Not-to-be-missed sight

“Mural” (1943), by Jackson Pollock. Courtesy, The Guggenheim Museum

Who? Jackson Pollock – Away from the easel

Where? Exhibited at Guggenheim

Probably one of the most famous pop artists, Jackson Pollock’s largest ever painting, Mural, made in 1943, is on exhibit at the Guggenheim. The painting was made for Ms. Peggy Guggenheim and so it is only befitting that it is on exhibit at her namesake museum in the Upper East Side. This painting takes you back to the lesser-known working style of Pollock, before he discovered the dripping and splattering. Mural was the artist’s life/career changing ‘eureka’ painting. Through the painting, Pollock was exploring the subconscious mind in a surrealist style. Pollock had experimented with vibrant colour, gestures and mythical imagery in this painting which later paved the way for his more abstract colour splattering style. Ms. Peggy had generously donated the painting to University of Iowa Stanley Museum of Art, and it is revisiting NY after 20 long years. It would be one breathtaking, not-to-be-missed sight.


Addressing the ‘issue’

Dior, Vogue: The Arab Issue series, 2012/1433 © Hassan Hajjaj. Courtesy of the Artist and M.E.P Paris/France

Who? Hassan Hajjaj, Vogue, The Arab Issue

Where? Exhibited at Fotografiska, NY

Bold patterns and vibrant colours will capture your eyes in the photography exhibition titled Vogue, The Arab Issue. A self-taught artist and photographer, Hassan Hajjaj from Morocco has an eclectic art portfolio that includes portraiture, installation, performance, fashion, and furniture design. Often known as the “Andy Warhol of Marrakesh” he has worked with different stylists on fashion shoots which brought in the idea for his next big project. The exhibition showcases five series developed over the course of 30 years and captures local women dressed up in haute couture and street wear, photographed on the streets of Medina. The title addresses and parodies the “Issue” of cultural stereotyping and cultural appropriation done by fashion magazines and designers.

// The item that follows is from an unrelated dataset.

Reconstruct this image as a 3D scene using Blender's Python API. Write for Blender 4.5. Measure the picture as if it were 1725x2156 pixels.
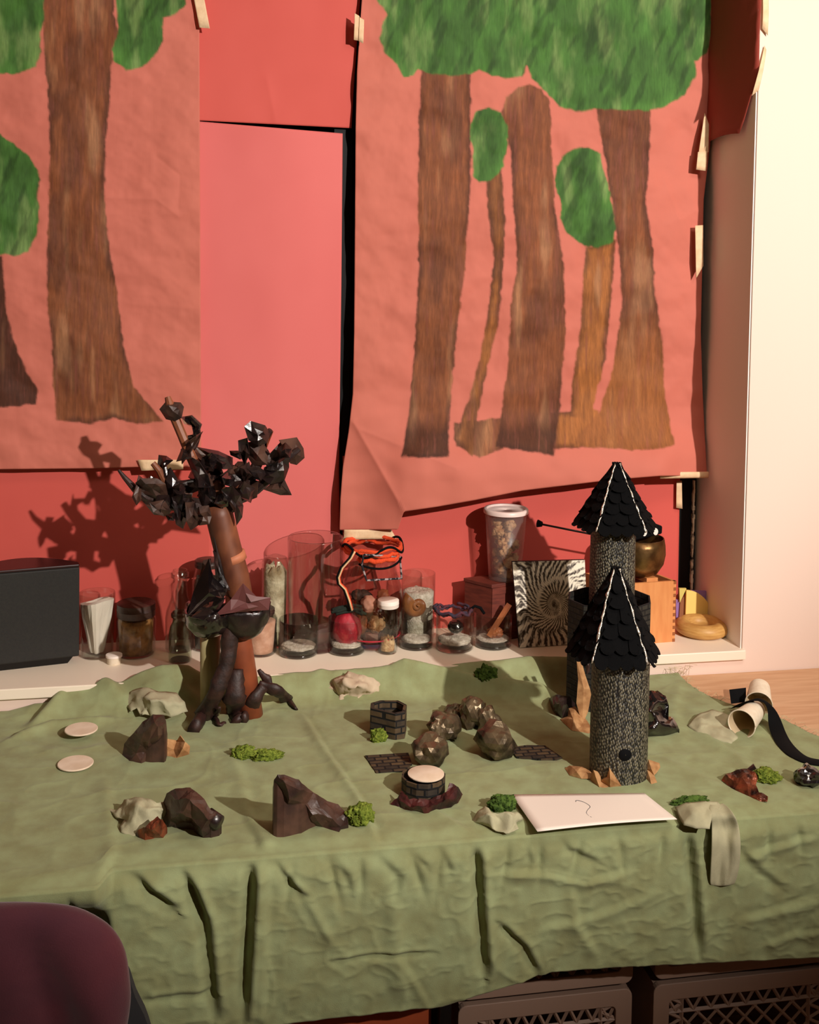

Julius Klinger’s offset-lithograph poster, from 1909, for a mineral water still in existence today. Image courtesy of the Wolfsonian–Florida International University.

Who? Julius Klinger: Posters for a Modern Age

Where? Exhibited at Poster House

A one-of-a-kind museum dedicated exclusively to posters, the Poster House is exhibiting the work of Julius Klinger, one of the leading graphic artists of the modern age. The gallery describes him as: “An advocate of ‘Americanismus’, and the progressive attitudes towards modern business and media. He transformed commercial visual culture through his innovative advertising posters, book and magazine illustrations, mass promotional campaigns, ornamental and typographical design, and brand development.” He was an Austrian designer born in 1876, and set up his art studio in the European nation during the World War I. He is credited to have transformed the way advertisements, brands and logos were looked in the 20th century. This particular exhibition explores his personal experiences with the history of design, cultural displacement and identity. He transformed the role of commercial art in the modern world.